Now a minimum of 2 units should be chosen as AA. And each solid squad is 1. And the ones in brackets can be arguable be considered 0,5 squads. So take at least 2 of those in brackets to compensate for 1 solid squad.

The amount of AA is always under discussion and you need to find your balance. But 1,5 to 2,5 is the basic principle of any army. Less you will feel heavily outmaneuvered by a player at the same skill level and more you might miss out on needed AT.

Infantry: This is also under debate. A basic principle of 4 squads is good. Or 1+ 1 for every 500 points in the game. But you can manage with 3 (Shaltari) and sometimes need 5 (Resistance).  Also it is worth considering some light dropships. At least 1 of your infantry should be infantry that somehow are tougher in CQB with some exceptions (UCM can manage without the Praetorians).

Sirens. Lots of cc attacks. 

Scouts: Every army at 1500 points need at least one scout unit. You will notice that most scout squads have a dual purpose (for instance Scout+Infantry, Scout+AT or Scout+AA) and so it usually add double effect to your army. Some like to have 2 thus. But 1 is kind of mandatory.

Dropships: The mainstay of any army. When you do your list start with assuming you need a dropship for basically all units and plan for that. At a later stage you will find which units which does not need transports but the list below are the ones you will most likely not consider a dropship for:

UCM: Ferrum
Scourge: None.
PHR: Hades and Nemesis
Shaltari: Aim for 4 Eden gates, 4 Havens and 2 Spirits. Some use more and some less.
Resistance; Freeriders.

Other than the above units start with assuming that any unit that can have a transport will need one. Again otherwise you find that a unit of yours does nothing in a game.

So after you have bought the small starter set you need to aim for:

  1. Starter set.
  2. Commander
  3. Command cards
  4. More infantry (at least one squad exotics)
  5. Scouts
  6. Another Anti Aircraft squad
  7. Fill with Anti-tank units and cool stuff.

If you follow the above rules you will find yourself with a playable and balanced Dropzone commander army that you can build on. While some people will have other specific preferences I think absolute most people will agree that it will be a very playable army you have and will be enjoying the tough as nail games that Dropzone commander provides. After some games you will be able to fine tune your army as befitting your style. 
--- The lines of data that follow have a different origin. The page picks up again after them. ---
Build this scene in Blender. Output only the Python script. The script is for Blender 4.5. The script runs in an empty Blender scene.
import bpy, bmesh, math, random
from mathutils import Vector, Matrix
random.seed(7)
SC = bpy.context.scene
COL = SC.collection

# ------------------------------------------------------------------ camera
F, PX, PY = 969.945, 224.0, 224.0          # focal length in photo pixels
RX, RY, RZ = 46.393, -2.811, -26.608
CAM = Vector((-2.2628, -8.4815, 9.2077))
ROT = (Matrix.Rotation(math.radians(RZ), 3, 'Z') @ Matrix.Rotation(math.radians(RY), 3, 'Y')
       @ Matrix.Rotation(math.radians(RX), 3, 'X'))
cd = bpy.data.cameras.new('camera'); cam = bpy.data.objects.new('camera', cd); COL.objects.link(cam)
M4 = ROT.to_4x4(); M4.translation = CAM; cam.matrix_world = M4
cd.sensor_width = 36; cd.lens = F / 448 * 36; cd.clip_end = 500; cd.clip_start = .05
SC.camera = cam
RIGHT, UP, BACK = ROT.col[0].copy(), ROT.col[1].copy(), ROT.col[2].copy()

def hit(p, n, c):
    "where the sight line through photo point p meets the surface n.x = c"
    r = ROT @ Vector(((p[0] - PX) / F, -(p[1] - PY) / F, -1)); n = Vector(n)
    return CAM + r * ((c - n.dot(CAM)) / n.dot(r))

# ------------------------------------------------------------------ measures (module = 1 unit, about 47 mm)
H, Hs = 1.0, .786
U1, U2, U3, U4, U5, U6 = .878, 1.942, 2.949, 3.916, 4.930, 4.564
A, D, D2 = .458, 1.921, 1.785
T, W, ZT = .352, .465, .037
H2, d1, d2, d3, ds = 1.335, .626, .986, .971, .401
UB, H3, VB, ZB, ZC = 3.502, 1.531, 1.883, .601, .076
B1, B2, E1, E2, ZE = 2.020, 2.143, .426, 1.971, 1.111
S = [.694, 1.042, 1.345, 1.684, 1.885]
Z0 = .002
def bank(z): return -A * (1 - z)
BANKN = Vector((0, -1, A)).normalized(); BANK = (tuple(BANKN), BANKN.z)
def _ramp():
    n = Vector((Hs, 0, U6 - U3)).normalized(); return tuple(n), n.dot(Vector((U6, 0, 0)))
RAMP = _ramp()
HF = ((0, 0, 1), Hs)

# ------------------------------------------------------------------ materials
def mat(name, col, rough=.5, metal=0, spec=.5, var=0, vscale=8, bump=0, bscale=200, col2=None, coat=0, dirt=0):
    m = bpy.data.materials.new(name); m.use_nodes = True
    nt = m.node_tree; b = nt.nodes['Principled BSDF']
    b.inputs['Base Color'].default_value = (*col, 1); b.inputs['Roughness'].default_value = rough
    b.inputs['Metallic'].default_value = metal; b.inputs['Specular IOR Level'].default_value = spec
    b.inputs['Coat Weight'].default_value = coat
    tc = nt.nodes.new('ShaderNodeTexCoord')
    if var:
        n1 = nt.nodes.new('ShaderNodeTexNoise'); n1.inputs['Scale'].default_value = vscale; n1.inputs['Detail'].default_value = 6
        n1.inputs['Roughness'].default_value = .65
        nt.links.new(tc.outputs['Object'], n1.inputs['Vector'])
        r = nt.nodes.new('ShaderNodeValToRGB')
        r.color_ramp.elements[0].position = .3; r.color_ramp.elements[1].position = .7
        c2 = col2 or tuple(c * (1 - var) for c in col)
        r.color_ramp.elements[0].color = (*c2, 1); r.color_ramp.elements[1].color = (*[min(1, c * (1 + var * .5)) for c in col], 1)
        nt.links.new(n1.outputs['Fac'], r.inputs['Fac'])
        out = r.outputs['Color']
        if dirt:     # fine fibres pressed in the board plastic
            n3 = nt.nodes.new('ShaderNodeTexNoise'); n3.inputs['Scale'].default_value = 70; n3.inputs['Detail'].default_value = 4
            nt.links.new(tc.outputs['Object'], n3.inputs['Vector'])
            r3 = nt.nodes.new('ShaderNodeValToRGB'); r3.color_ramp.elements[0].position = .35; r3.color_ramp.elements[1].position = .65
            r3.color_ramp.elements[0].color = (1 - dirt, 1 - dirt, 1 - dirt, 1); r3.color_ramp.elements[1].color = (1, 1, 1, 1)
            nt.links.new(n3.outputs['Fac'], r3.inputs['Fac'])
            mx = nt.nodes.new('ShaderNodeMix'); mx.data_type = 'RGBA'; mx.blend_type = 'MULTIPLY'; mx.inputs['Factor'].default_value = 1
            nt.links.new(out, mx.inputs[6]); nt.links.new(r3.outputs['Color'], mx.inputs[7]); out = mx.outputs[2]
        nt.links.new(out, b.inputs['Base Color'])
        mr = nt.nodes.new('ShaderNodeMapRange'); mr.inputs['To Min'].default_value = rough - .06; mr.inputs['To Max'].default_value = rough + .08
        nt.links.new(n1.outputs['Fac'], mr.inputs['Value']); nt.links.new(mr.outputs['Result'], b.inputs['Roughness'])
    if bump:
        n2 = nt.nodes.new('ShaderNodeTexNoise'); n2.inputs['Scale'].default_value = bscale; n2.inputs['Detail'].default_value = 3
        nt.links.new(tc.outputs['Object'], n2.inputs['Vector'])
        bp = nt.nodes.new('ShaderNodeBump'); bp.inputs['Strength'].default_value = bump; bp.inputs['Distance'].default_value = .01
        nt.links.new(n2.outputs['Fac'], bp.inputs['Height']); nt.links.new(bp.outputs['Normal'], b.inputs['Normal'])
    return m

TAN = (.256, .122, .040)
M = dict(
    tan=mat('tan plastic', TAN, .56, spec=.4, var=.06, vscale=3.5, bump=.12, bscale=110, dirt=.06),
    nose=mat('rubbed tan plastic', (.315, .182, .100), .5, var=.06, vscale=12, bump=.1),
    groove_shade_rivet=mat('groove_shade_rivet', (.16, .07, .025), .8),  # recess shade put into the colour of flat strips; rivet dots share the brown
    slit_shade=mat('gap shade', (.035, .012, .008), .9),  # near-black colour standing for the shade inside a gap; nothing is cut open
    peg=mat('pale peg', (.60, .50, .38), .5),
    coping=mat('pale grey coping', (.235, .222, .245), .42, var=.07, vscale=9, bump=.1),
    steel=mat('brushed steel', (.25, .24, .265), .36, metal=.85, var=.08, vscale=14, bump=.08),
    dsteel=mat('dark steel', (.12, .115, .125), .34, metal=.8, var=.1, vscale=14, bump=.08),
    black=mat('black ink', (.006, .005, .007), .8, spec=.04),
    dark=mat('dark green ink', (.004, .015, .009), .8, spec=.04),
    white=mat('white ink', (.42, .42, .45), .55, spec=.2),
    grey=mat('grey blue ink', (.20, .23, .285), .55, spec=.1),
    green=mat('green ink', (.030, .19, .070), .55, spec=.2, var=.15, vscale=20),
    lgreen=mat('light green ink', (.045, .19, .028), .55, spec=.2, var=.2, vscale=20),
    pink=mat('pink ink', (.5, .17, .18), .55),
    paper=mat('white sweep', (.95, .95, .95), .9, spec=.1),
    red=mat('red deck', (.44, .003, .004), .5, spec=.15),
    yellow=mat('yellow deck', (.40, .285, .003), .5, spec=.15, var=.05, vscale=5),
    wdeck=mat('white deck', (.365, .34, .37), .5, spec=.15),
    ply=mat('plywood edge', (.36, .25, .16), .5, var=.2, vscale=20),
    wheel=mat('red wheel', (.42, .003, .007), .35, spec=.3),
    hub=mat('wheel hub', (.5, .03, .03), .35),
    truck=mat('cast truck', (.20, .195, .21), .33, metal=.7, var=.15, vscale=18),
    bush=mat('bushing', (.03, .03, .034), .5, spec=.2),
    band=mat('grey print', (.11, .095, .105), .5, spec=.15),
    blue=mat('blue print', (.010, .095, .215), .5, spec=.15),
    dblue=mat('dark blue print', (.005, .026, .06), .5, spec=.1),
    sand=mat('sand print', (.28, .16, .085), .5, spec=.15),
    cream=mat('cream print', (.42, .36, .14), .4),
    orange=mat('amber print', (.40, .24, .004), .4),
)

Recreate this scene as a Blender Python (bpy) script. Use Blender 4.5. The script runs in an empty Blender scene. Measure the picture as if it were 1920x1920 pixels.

7 Responses to Some tips for beginners

  1. Amit Sharma says:

    Good Post.

    For the scouts you say that 1 is needed, but you don’t explain why or what they do that other units don’t. For any New player reading I think it is important to explain the reason for choices, why something is done and not just what is done.

    I think you could expand on this topic. For me the types of missions also play a part in how I build a list. Do I have enough in certain battle groups to hold focal points? Can I get objectives off in a turn? etc. That just might be me, but I think there is more knowledge you can share with new players.

    I think these types of articles are really good for the game, so good job.

    • Thank you for reading giving good solid feedback!

      I do agree that most issues here need extra filler to make someone fully understand their choices. In this case I was triggered by a Facebook post where someone asked for what an army contains so he could buy it in one go. I think that most people who make an army with my suggestion above will find themselves being able to play the game without feeling that something is extremely missed in their army but as you note a selection can be pretty bad when a person plays as one scout unit might play entirely different than another. It can be a missmatch to the players style.

      When it comes to missions I am actually pretty bad at focusing on a single mission as I’m a tournament player I always need balance.

      I think it could be very interesting to write a series of each type of unit and how to use them in the game. I’ll see if I can get there 😀

  2. Angelic Despot says:

    So… Why do you need scouts? For the command radius? Or something else?

    I’ve only played Scourge up till now and always take two scouts to unlock my exotic infantry so I’ve never really thought about it. It helps that I like the scout options I have too: being cheap, I feel I can normally find a use for them. But I take them primarily to open up Destroyers and Eviscerators.

    Why does everyone else need to take them?

    • Extending Command Radius for Sphere of Influence command cards.

      As a Scourge player, you’re probably taking a CV5 Commander, I’m guessing, Egge, so you can reliably get Initiative. As a PHR and UCM player, I don’t have as much of a need to do that, but need those extra points elsewhere, especially for PHR. For UCM, our cards are currently very meh (hoping that will change dramatically with the Second Edition 56 card decks and a deck building component to the game), so not as much of a need for a higher CV commander. PHR have great cards, on the other hand, but a Nemesis or a Hera is likely to be dead by Turn 4, at least in my meta, so I don’t really feel like investing in too high of a CV just to have it assassinated at a crucial stage of the game.

      That, and unlocking Exotic slots, and giving me the max number of battlegroups… Often the only way to efficiently get to the max number of BGs is to take at least one Scout BG.

      • Sorry, Angelic Despot, I thought you were Egge replying… But the same applies to you, I’m guessing, with you having only played Scourge up until now…

        • AngelicDespot says:

          Thanks J.D.

          I tend to take a Level 3, occasionally level 4. And always wish I could take higher. I’ve heard – and seen – that we Scourge seem to value commanders of as high a level as possible though, and more so than players of other factions.

          So I suppose I kind of take it for granted what the mid-higher commander can do.